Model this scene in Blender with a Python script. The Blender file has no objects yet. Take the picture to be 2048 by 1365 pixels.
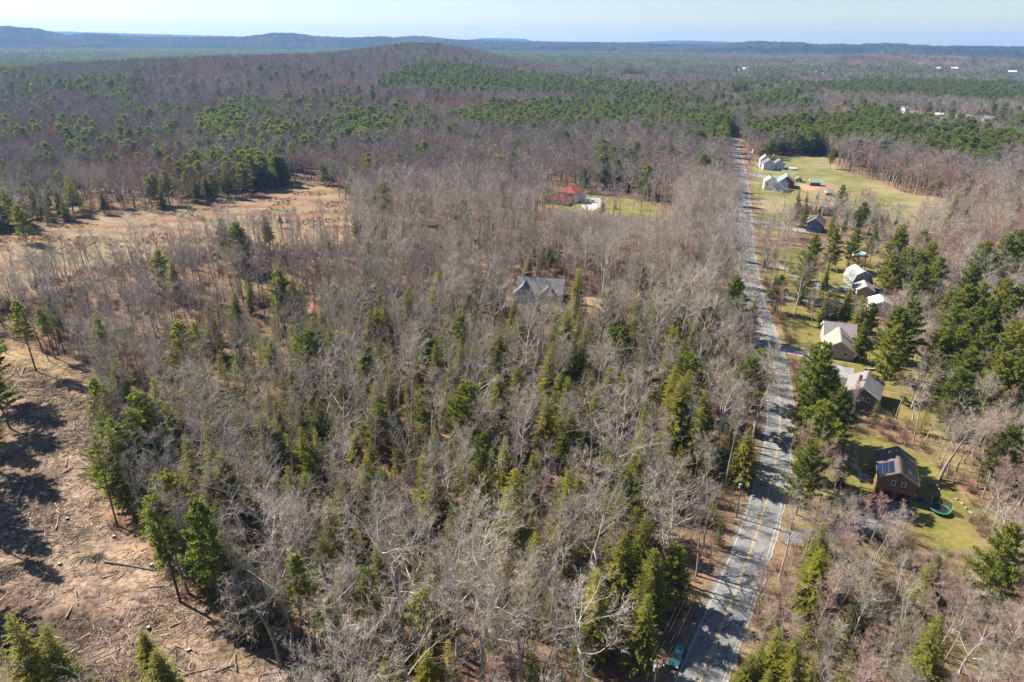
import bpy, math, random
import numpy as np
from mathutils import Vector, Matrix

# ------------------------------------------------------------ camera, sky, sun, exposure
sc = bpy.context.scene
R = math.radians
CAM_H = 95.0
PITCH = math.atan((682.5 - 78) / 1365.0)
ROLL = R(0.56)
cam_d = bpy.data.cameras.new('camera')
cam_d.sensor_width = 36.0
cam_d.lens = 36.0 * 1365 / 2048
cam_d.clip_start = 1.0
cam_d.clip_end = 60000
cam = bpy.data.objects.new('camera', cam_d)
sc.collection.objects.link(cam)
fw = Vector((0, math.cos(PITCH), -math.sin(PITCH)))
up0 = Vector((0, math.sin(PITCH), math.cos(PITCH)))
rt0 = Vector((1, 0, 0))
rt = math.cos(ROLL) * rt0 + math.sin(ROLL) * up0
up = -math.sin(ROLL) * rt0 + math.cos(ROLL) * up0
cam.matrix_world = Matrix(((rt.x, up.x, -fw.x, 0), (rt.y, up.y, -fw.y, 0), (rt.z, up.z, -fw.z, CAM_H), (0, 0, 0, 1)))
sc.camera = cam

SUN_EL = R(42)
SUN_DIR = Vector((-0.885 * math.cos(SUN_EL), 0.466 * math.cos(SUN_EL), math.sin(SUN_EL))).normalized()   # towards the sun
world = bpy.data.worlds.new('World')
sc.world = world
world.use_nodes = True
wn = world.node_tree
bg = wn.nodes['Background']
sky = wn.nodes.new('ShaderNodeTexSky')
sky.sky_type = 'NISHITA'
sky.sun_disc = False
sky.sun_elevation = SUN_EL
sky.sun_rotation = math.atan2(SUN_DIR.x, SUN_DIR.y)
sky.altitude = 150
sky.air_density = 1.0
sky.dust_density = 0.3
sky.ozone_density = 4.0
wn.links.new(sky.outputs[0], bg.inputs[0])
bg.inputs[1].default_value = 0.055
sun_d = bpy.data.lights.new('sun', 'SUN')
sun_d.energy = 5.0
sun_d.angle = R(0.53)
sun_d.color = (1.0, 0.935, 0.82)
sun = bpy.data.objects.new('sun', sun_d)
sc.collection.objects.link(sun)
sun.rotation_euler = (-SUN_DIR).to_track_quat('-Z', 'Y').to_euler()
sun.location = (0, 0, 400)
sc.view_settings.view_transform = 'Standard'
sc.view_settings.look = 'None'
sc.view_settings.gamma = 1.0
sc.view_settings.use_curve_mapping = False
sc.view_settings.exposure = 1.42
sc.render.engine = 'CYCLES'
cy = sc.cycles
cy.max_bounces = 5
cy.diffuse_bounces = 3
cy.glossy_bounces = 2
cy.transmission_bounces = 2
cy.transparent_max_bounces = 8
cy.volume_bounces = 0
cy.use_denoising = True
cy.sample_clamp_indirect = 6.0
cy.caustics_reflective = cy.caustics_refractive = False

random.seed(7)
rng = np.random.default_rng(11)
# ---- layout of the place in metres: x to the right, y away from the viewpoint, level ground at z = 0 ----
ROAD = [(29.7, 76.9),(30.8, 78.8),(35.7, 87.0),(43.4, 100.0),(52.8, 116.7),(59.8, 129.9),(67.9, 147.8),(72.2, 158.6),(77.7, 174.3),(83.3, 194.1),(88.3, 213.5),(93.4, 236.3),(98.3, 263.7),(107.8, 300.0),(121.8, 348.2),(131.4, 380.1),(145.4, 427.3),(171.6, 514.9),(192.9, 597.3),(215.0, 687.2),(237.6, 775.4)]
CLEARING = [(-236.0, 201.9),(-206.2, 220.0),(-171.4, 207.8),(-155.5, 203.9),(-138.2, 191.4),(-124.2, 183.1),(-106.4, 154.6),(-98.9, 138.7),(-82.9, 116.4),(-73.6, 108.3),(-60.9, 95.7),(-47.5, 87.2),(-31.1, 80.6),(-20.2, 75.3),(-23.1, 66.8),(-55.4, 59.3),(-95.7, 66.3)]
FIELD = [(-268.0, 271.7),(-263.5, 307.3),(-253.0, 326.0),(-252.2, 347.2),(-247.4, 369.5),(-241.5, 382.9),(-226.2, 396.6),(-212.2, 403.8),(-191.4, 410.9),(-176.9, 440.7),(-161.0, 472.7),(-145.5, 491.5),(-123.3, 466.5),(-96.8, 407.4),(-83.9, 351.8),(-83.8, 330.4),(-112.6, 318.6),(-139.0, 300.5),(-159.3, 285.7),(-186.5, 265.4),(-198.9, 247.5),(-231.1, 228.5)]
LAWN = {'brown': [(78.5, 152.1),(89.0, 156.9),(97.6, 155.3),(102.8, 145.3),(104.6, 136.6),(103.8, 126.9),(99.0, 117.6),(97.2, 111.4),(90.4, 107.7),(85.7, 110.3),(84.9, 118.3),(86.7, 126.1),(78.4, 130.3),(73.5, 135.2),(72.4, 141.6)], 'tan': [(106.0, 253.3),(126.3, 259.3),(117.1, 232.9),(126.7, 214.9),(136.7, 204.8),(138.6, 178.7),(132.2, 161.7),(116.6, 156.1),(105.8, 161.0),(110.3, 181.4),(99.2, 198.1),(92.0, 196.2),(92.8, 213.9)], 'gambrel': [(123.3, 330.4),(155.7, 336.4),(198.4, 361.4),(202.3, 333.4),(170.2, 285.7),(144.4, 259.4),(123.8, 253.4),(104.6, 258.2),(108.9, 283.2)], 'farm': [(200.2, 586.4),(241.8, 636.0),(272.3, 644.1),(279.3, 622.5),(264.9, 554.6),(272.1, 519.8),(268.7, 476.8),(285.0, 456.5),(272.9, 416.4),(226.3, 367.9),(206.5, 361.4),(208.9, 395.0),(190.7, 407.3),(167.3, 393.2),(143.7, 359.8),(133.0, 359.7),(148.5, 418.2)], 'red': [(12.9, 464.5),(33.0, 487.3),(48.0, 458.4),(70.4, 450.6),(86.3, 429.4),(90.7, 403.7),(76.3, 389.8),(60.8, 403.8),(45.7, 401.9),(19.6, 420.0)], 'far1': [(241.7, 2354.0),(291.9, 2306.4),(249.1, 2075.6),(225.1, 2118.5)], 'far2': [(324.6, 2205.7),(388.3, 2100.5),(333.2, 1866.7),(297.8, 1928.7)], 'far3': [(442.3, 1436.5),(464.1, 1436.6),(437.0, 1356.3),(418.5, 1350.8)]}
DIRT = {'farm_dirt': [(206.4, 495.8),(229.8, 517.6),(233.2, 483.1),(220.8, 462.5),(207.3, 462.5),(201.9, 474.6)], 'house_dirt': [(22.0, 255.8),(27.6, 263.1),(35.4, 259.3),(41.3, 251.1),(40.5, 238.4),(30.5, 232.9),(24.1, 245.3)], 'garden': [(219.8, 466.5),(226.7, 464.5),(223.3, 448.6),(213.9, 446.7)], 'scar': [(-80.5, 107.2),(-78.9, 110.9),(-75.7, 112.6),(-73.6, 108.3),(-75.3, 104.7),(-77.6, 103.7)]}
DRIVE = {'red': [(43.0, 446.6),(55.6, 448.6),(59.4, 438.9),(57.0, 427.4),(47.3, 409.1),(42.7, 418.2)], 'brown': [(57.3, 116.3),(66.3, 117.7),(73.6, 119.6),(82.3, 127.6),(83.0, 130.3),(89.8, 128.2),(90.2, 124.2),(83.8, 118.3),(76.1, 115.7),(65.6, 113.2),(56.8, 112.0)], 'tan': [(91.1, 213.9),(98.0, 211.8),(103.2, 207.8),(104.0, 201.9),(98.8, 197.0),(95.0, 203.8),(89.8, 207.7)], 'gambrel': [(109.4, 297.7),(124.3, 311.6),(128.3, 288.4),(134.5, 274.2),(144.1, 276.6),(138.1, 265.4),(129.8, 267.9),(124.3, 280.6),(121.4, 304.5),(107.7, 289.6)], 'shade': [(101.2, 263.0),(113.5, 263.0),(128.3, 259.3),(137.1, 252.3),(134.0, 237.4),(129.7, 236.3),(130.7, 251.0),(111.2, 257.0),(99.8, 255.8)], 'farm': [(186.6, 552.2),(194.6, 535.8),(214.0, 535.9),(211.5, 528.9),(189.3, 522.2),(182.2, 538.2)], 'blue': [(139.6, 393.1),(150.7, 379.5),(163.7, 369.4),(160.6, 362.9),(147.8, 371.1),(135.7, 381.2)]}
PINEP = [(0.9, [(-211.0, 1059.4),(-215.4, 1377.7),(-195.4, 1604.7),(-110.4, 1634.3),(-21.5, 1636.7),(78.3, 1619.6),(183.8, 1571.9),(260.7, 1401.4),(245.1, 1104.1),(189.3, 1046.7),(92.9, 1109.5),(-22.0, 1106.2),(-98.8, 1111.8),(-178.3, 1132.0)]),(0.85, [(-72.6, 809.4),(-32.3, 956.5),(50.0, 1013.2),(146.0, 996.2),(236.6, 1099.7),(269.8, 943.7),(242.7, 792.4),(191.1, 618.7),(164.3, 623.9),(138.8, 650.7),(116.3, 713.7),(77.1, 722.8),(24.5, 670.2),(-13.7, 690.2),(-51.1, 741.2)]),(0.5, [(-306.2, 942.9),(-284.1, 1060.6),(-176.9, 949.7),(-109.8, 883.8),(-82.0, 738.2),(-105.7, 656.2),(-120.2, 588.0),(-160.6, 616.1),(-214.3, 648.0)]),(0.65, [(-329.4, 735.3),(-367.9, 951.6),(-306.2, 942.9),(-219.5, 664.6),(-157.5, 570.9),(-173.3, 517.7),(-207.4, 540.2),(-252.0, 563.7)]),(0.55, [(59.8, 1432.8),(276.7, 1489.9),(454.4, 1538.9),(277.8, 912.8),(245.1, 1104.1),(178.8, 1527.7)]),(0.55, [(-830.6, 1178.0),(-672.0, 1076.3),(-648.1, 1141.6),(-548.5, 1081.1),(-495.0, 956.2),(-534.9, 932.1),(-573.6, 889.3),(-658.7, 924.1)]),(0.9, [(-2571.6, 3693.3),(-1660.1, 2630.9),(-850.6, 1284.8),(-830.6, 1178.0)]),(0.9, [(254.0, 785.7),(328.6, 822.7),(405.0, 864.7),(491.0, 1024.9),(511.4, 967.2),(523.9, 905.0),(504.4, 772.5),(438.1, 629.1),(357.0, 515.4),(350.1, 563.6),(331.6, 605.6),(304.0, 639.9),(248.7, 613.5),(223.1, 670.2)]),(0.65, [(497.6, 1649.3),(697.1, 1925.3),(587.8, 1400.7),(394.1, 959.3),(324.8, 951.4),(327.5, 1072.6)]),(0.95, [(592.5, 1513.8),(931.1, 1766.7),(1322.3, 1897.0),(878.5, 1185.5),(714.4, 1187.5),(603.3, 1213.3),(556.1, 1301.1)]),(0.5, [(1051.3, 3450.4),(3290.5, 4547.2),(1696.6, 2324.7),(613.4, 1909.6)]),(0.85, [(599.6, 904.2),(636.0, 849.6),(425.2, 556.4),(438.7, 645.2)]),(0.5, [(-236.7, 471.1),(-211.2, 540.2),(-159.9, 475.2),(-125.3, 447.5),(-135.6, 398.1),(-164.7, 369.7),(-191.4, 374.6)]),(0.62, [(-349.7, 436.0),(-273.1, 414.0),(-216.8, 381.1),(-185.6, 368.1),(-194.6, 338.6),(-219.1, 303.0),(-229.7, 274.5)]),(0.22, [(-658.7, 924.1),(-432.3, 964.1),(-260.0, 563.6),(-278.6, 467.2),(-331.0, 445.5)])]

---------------

§ GOAL
Give back exactly the lines from the first line of the data through the line with "from mathutils import Vector, Matrix", pictures excluded.

§ COMPLETE OUTPUT
Model this scene in Blender with a Python script. The Blender file has no objects yet. Take the picture to be 2048 by 1365 pixels.
import bpy, math, random
import numpy as np
from mathutils import Vector, Matrix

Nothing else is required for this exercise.